WI: Charles Sumner is killed by Preston Brooks?

Zioneer

Banned
So what if, instead of merely savagely beating Charles Sumner, Preston Brooks actually killed him? Would that affect any events leading up to the Civil War in any way?
 
IOTL, he practically killed Sumner as things stood. Sumner had to take a leave of absence from Congress for six months or something ridiculously long since he was so badly injured (iirc he went blind in one eye or something and walked with a pretty bad limp forever after).

But yeah, Brooke is definitely going to spend some time in the slammer and I wouldn't be surprised if he got sent home from DC afterwards. Not sure who'd take his place, but I assume there's a contingency for that. I'm not sure it'd affect the going-ons in Congress that much though. At this stage IOTL, shit was hardly getting done anyway on account of the gridlock, so I figure it can't get much worse than IOTL.

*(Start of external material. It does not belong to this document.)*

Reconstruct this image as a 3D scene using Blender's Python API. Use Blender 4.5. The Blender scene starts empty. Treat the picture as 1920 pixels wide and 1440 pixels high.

On the other hand, if Sumner's dead and Massachusetts can immediately appoint a successor to his post, his seat won't go unfilled as IOTL when they just had to leave it empty while he convalesced (I think it worked that way, don't remember). Maybe there's some crucial legislature his successor could vote on during that time period or something.
 
Shit goes down. The Civil War could well be moved up.
Radical Reconstruction policies are butterflied a bit without Sumner. We could have an American Santo Domingo later on, too.
 
On the other hand, if Sumner's dead and Massachusetts can immediately appoint a successor to his post, his seat won't go unfilled as IOTL when they just had to leave it empty while he convalesced (I think it worked that way, don't remember). Maybe there's some crucial legislature his successor could vote on during that time period or something.

They actually chose to leave it empty as a symbol of freedom. They could well have replaced him; I think that was standard procedure.
 
Given the times were not killers normally hanged. Does this give the Slaveocracy a martyr

Perhaps. Brooks would probably hang for assassination, but he might be seen as a martyr in the South, at least in some quarters. The North of course would see him as a bloody murderer.

Charles Sumner would definitely become a martyr for the abolitionists, on par with John Brown (provided that Sumner's death doesn't somehow butterfly away Brown's uprising in 1859).